In Syrië is archeologisch bewijs gevonden dat meer dan 4000 jaar geleden de mensheid al gebruikmaakte van sloten. In deze tijd waren dit houten slotsystemen die veel vergelijkingen hadden met de sloten die we tegenwoordig gebruiken. De archeologische vondst wijst erop dat houten pennen van 30 tot 60 cm, met een enorme sleutel op hun plek waren gedrukt om het slot open te krijgen. Nog voor deze tijd beveiligde ze waardevolle spullen vaak met een touw dat in diverse moeilijke knopen gelegd was. Om deze open te krijgen was er in ieder geval zeer veel tijd nodig. Het eerste metalen slot die overeenkomsten had met de sloten die we nu gebruiken was het klavierslot. Dit slotsysteem is uitgevonden door Robert Barron uit Engeland in 1778. Laten we de geschiedenis bekijken die ons heeft gebracht van klavierslot tot cilinderslot.

Klavierslot mechanisme

Een klavierslot heeft vergelijkbare mechanisme als de cilindersloten die we vandaag de dag gebruiken. Het grote verschil is de sleutel die het slot opent. Beide sleutels zorgen voor een profiel dat pennen in het slotmechanisme op hun plek kunnen schuiven, hiermee kan de vergrendeling zich opheffen. In het klavierslot gebruikt men ronde sloten met een vierkant uitsteeksel waarop verschillende verhogingen zijn gemaakt. Bij het draaien van de sleutel zorgen deze ervoor dat klavieren op hun plek schuiven. In het begin waren dit slechts twee klavieren, maar als snel is dit aantal vermenigvuldig om de mate van beveiliging te verhogen. Zelfs hedendaags zijn er nog klaviersloten in gebruik. Nu zitten deze klaviersloten meer in deuren van schuttingen of schuren die niet de allerbeste beveiliging nodig hebben.

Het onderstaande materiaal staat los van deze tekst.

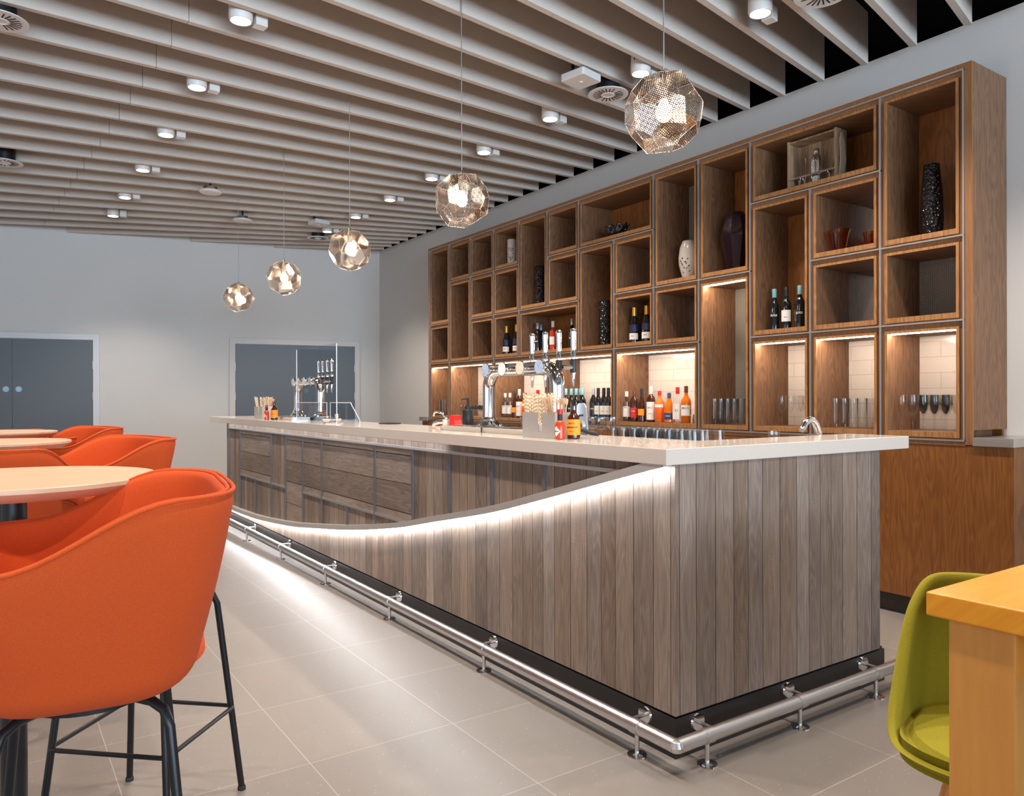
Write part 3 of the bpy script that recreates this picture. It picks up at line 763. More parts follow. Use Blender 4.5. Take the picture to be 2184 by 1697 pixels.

Evolutie van het cilinderslot

In 1784 zijn de eerste cilindersloten ontworpen en gepatenteerd. Dit is niet lang na de intrede van het klavierslot in de wereld. Het slot is vernoemd naar de uitvinder Joseph Bramah. Een grote verbetering van het Bramah slot was dat de sleutels met ontelbare verschillende combinaties gemaakt was. Voor inbrekers was het zodoende onmogelijk om een loper te maken. Dit was voor een klavierslot redelijk makkelijk te doen. De cilindersloten waren echter enorm prijzig en zijn hierdoor vrijwel uitsluitend voor kluizen en brandkasten gebruikt. Hier kwam pas verandering in door een uitvinding van Linus Yale die het eerste stiftcilinderslot introduceerde halverwege de 19e eeuw. Zijn zoon Linus jr. verbeterde de uitvinding en introduceerde het cilinderslot zoals we deze nu nog kennen.